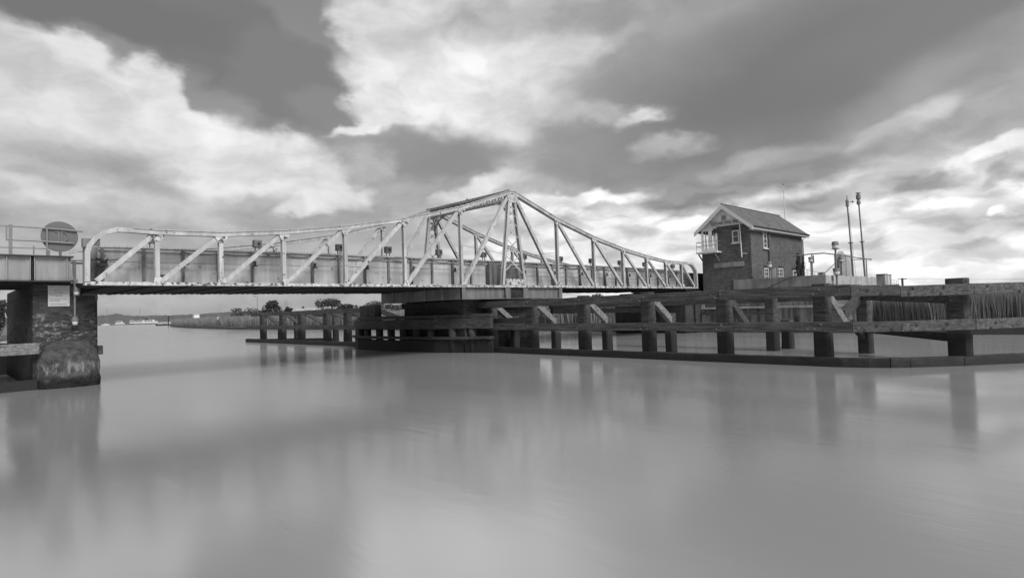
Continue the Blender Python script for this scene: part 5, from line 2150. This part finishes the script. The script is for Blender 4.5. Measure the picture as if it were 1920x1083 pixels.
# general broken cloud for the rest of the dome
gen = wt.noise(wt.scale(P0, (0.6, 1.3, 1)), 0.07, 6, 0.6)
side = wt.mapr(wt.math('ABSOLUTE', az), 42, 60)
high = wt.mapr(el, 28, 36)
msk = wt.math('MAXIMUM', side, high)
gcol = wt.mix(wt.mapr(gen, 0.35, 0.7), lin(0.55) / STR, lin(0.90) / STR)
c = wt.mix(msk, base, gcol)
L = [
    # right half: pale base deck
    (1520, 330, 760, 290, 0, .80, .5, 1, 2), (1450, 480, 680, 110, 0, .92, .5, .9, 1),
    # central bright mass
    (900, 120, 250, 190, 20, .86, .5, 1, 1), (860, 220, 190, 110, 0, .93, .5, .9, 1), (1010, 290, 130, 60, -10, .93, .6, .9, 2),
    (700, 50, 130, 60, -40, .85, .5, 1, 1), (760, 190, 90, 90, 0, .91, .5, .9, 1), (900, 150, 120, 60, 20, .93, .7, .8, 2),
    # left cumulus
    (80, 230, 320, 165, -16, .84, .25, 1, 1), (330, 290, 260, 80, -16, .87, .3, 1, 1), (520, 310, 170, 62, -16, .90, .4, 1, 1), (590, 360, 100, 30, -20, .90, .5, .9, 1),
    # clear wedge between them
    (420, 70, 190, 100, -18, .485, .35, 1, 1), (540, 150, 110, 85, -25, .51, .35, 1, 1), (600, 210, 60, 36, -20, .55, .5, .95, 1), (170, 12, 270, 52, -3, .47, .4, 1, 1),
    # cumulus modelling
    (85, 112, 120, 52, 0, .85, .3, 1, 1), (430, 265, 110, 30, -14, .95, .6, .8, 1), (300, 235, 80, 36, -30, .89, .7, .8, 1), (290, 165, 62, 52, -10, .87, .4, 1, 1),
    (150, 285, 220, 28, -3, .70, .8, .8, 2), (300, 312, 250, 20, 0, .64, .8, .8, 2), (60, 330, 150, 30, 0, .72, .8, .7, 2),
    (430, 315, 110, 22, 8, .89, .7, .8, 1),
    (210, 375, 230, 40, -3, .78, .6, .9, 1), (120, 352, 120, 16, -5, .86, .7, .8, 1), (300, 345, 70, 16, -12, .62, .8, .8, 2), (60, 402, 120, 18, 0, .70, .8, .7, 2), (390, 395, 50, 26, -35, .78, .8, .8, 1),
    (480, 375, 90, 22, 10, .66, .7, .7, 1), (530, 400, 60, 20, 0, .66, .7, .7, 1),
    # grey cloud left of the bridge peak
    (790, 305, 165, 64, -4, .60, .5, .97, 1), (850, 300, 90, 40, 0, .56, .8, .9, 2), (690, 310, 50, 30, 0, .76, .8, .6, 1), (820, 350, 130, 20, 5, .67, .8, .8, 1),
    (610, 378, 80, 14, 10, .89, .6, .9, 1), (920, 350, 80, 20, 12, .93, .7, .9, 1), (700, 238, 80, 13, 12, .95, .7, .9, 1),
    # big dark bank, upper right
    (1420, 150, 450, 150, 8, .56, .5, 1, 2), (1380, 250, 430, 85, 6, .53, .5, .97, 2), (1170, 280, 190, 52, 0, .60, .6, .95, 1), (1480, 140, 320, 100, 18, .48, .8, .95, 2),
    (1080, 30, 260, 46, 0, .66, .8, .9, 2), (1760, 30, 260, 60, 10, .51, .8, .9, 2), (1100, 92, 90, 18, 14, .80, .7, .8, 2), (990, 140, 90, 36, 10, .84, .8, .8, 2),
    (1130, 210, 100, 22, -4, .74, .7, .8, 1), (1195, 212, 26, 12, -4, .88, .8, .7, 1), (1260, 272, 60, 20, 0, .72, .8, .8, 1),
    (1400, 335, 250, 42, 6, .57, .5, .97, 1), (1420, 306, 160, 14, 6, .70, .8, .8, 2), (1310, 397, 60, 12, 0, .68, .6, .8, 1), (1530, 372, 130, 14, 6, .60, .7, .9, 2),
    # far right
    (1780, 180, 190, 70, 16, .66, .8, .85, 2), (1850, 120, 130, 50, 15, .60, .9, .8, 2), (1720, 222, 80, 18, 20, .84, .7, .9, 2), (1650, 255, 60, 14, 22, .76, .8, .8, 2), (1880, 230, 90, 60, 10, .68, .9, .8, 2),
    (1840, 300, 150, 16, 12, .93, .6, .9, 1), (1730, 342, 110, 14, 4, .68, .7, .9, 1), (1900, 335, 90, 14, 10, .66, .7, .9, 1), (1850, 362, 110, 12, 6, .95, .7, .8, 1),
    (1800, 400, 130, 32, 4, .77, .7, .9, 1), (1860, 428, 140, 24, 8, .73, .7, .9, 1), (1770, 385, 44, 12, 0, .93, .7, .9, 1), (1885, 395, 24, 9, 15, .97, .6, .9, 1),
    (1740, 445, 120, 16, 0, .80, .8, .8, 2), (1850, 510, 140, 16, 0, .88, .8, .6, 1),
    (1120, 440, 90, 18, 0, .80, .7, .8, 1), (1220, 468, 90, 18, 0, .80, .7, .8, 1),
    (1060, 450, 60, 40, 0, .93, .6, .7, 1), (1240, 428, 60, 16, 0, .97, .6, .8, 1), (1080, 375, 120, 14, 4, .97, .7, .8, 1),
     (880, 470, 70, 18, 0, .93, .8, .6, 1),
]
for (px, py, rx, ry, rot_, val, soft, w_, k) in L:
    c = lay(c, px, py, rx, ry, rot_, val, soft, w_, P1 if k == 1 else P2)
# streaky grain inside the clouds
gr = wt.noise(wt.scale(P2, (0.8, 1.5, 1)), 0.2, 5, 0.55)
amt = wt.mapr(c, 2.4, 4.5)
c = wt.math('MULTIPLY', c, wt.mix(amt, 1.0, wt.mapr(gr, 0.28, 0.7, 0.80, 1.16, True)))
# small heaped clouds low down to the right
pf1 = wt.noise(wt.scale(P2, (0.7, 2.1, 1)), 0.36, 3, 0.45)
lowm = wt.math('MULTIPLY', wt.mapr(el, 13, 8), wt.mapr(az, -12, 3))
c = wt.mix(lowm, c, wt.math('MULTIPLY', c, wt.mapr(pf1, 0.34, 0.62, 0.84, 1.28)))
cc = wt.node('ShaderNodeCombineColor')
for i in range(3): wt.l.new(c, cc.inputs[i])
wt.l.new(cc.outputs[0], bg.inputs['Color'])
world.cycles.sampling_method = 'MANUAL'
world.cycles.sample_map_resolution = 512

sc.view_settings.view_transform = 'Standard'
sc.view_settings.look = 'None'
sc.view_settings.exposure = 1.0
sc.view_settings.gamma = 1.0
sc.render.film_transparent = False
sc.cycles.max_bounces = 6
sc.cycles.transparent_max_bounces = 6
++++++
Task brief — Copy out all of the material exactly as written, without its pictures.

Correct result —
Continue the Blender Python script for this scene: part 5, from line 2150. This part finishes the script. The script is for Blender 4.5. Measure the picture as if it were 1920x1083 pixels.
# general broken cloud for the rest of the dome
gen = wt.noise(wt.scale(P0, (0.6, 1.3, 1)), 0.07, 6, 0.6)
side = wt.mapr(wt.math('ABSOLUTE', az), 42, 60)
high = wt.mapr(el, 28, 36)
msk = wt.math('MAXIMUM', side, high)
gcol = wt.mix(wt.mapr(gen, 0.35, 0.7), lin(0.55) / STR, lin(0.90) / STR)
c = wt.mix(msk, base, gcol)
L = [
    # right half: pale base deck
    (1520, 330, 760, 290, 0, .80, .5, 1, 2), (1450, 480, 680, 110, 0, .92, .5, .9, 1),
    # central bright mass
    (900, 120, 250, 190, 20, .86, .5, 1, 1), (860, 220, 190, 110, 0, .93, .5, .9, 1), (1010, 290, 130, 60, -10, .93, .6, .9, 2),
    (700, 50, 130, 60, -40, .85, .5, 1, 1), (760, 190, 90, 90, 0, .91, .5, .9, 1), (900, 150, 120, 60, 20, .93, .7, .8, 2),
    # left cumulus
    (80, 230, 320, 165, -16, .84, .25, 1, 1), (330, 290, 260, 80, -16, .87, .3, 1, 1), (520, 310, 170, 62, -16, .90, .4, 1, 1), (590, 360, 100, 30, -20, .90, .5, .9, 1),
    # clear wedge between them
    (420, 70, 190, 100, -18, .485, .35, 1, 1), (540, 150, 110, 85, -25, .51, .35, 1, 1), (600, 210, 60, 36, -20, .55, .5, .95, 1), (170, 12, 270, 52, -3, .47, .4, 1, 1),
    # cumulus modelling
    (85, 112, 120, 52, 0, .85, .3, 1, 1), (430, 265, 110, 30, -14, .95, .6, .8, 1), (300, 235, 80, 36, -30, .89, .7, .8, 1), (290, 165, 62, 52, -10, .87, .4, 1, 1),
    (150, 285, 220, 28, -3, .70, .8, .8, 2), (300, 312, 250, 20, 0, .64, .8, .8, 2), (60, 330, 150, 30, 0, .72, .8, .7, 2),
    (430, 315, 110, 22, 8, .89, .7, .8, 1),
    (210, 375, 230, 40, -3, .78, .6, .9, 1), (120, 352, 120, 16, -5, .86, .7, .8, 1), (300, 345, 70, 16, -12, .62, .8, .8, 2), (60, 402, 120, 18, 0, .70, .8, .7, 2), (390, 395, 50, 26, -35, .78, .8, .8, 1),
    (480, 375, 90, 22, 10, .66, .7, .7, 1), (530, 400, 60, 20, 0, .66, .7, .7, 1),
    # grey cloud left of the bridge peak
    (790, 305, 165, 64, -4, .60, .5, .97, 1), (850, 300, 90, 40, 0, .56, .8, .9, 2), (690, 310, 50, 30, 0, .76, .8, .6, 1), (820, 350, 130, 20, 5, .67, .8, .8, 1),
    (610, 378, 80, 14, 10, .89, .6, .9, 1), (920, 350, 80, 20, 12, .93, .7, .9, 1), (700, 238, 80, 13, 12, .95, .7, .9, 1),
    # big dark bank, upper right
    (1420, 150, 450, 150, 8, .56, .5, 1, 2), (1380, 250, 430, 85, 6, .53, .5, .97, 2), (1170, 280, 190, 52, 0, .60, .6, .95, 1), (1480, 140, 320, 100, 18, .48, .8, .95, 2),
    (1080, 30, 260, 46, 0, .66, .8, .9, 2), (1760, 30, 260, 60, 10, .51, .8, .9, 2), (1100, 92, 90, 18, 14, .80, .7, .8, 2), (990, 140, 90, 36, 10, .84, .8, .8, 2),
    (1130, 210, 100, 22, -4, .74, .7, .8, 1), (1195, 212, 26, 12, -4, .88, .8, .7, 1), (1260, 272, 60, 20, 0, .72, .8, .8, 1),
    (1400, 335, 250, 42, 6, .57, .5, .97, 1), (1420, 306, 160, 14, 6, .70, .8, .8, 2), (1310, 397, 60, 12, 0, .68, .6, .8, 1), (1530, 372, 130, 14, 6, .60, .7, .9, 2),
    # far right
    (1780, 180, 190, 70, 16, .66, .8, .85, 2), (1850, 120, 130, 50, 15, .60, .9, .8, 2), (1720, 222, 80, 18, 20, .84, .7, .9, 2), (1650, 255, 60, 14, 22, .76, .8, .8, 2), (1880, 230, 90, 60, 10, .68, .9, .8, 2),
    (1840, 300, 150, 16, 12, .93, .6, .9, 1), (1730, 342, 110, 14, 4, .68, .7, .9, 1), (1900, 335, 90, 14, 10, .66, .7, .9, 1), (1850, 362, 110, 12, 6, .95, .7, .8, 1),
    (1800, 400, 130, 32, 4, .77, .7, .9, 1), (1860, 428, 140, 24, 8, .73, .7, .9, 1), (1770, 385, 44, 12, 0, .93, .7, .9, 1), (1885, 395, 24, 9, 15, .97, .6, .9, 1),
    (1740, 445, 120, 16, 0, .80, .8, .8, 2), (1850, 510, 140, 16, 0, .88, .8, .6, 1),
    (1120, 440, 90, 18, 0, .80, .7, .8, 1), (1220, 468, 90, 18, 0, .80, .7, .8, 1),
    (1060, 450, 60, 40, 0, .93, .6, .7, 1), (1240, 428, 60, 16, 0, .97, .6, .8, 1), (1080, 375, 120, 14, 4, .97, .7, .8, 1),
     (880, 470, 70, 18, 0, .93, .8, .6, 1),
]
for (px, py, rx, ry, rot_, val, soft, w_, k) in L:
    c = lay(c, px, py, rx, ry, rot_, val, soft, w_, P1 if k == 1 else P2)
# streaky grain inside the clouds
gr = wt.noise(wt.scale(P2, (0.8, 1.5, 1)), 0.2, 5, 0.55)
amt = wt.mapr(c, 2.4, 4.5)
c = wt.math('MULTIPLY', c, wt.mix(amt, 1.0, wt.mapr(gr, 0.28, 0.7, 0.80, 1.16, True)))
# small heaped clouds low down to the right
pf1 = wt.noise(wt.scale(P2, (0.7, 2.1, 1)), 0.36, 3, 0.45)
lowm = wt.math('MULTIPLY', wt.mapr(el, 13, 8), wt.mapr(az, -12, 3))
c = wt.mix(lowm, c, wt.math('MULTIPLY', c, wt.mapr(pf1, 0.34, 0.62, 0.84, 1.28)))
cc = wt.node('ShaderNodeCombineColor')
for i in range(3): wt.l.new(c, cc.inputs[i])
wt.l.new(cc.outputs[0], bg.inputs['Color'])
world.cycles.sampling_method = 'MANUAL'
world.cycles.sample_map_resolution = 512

sc.view_settings.view_transform = 'Standard'
sc.view_settings.look = 'None'
sc.view_settings.exposure = 1.0
sc.view_settings.gamma = 1.0
sc.render.film_transparent = False
sc.cycles.max_bounces = 6
sc.cycles.transparent_max_bounces = 6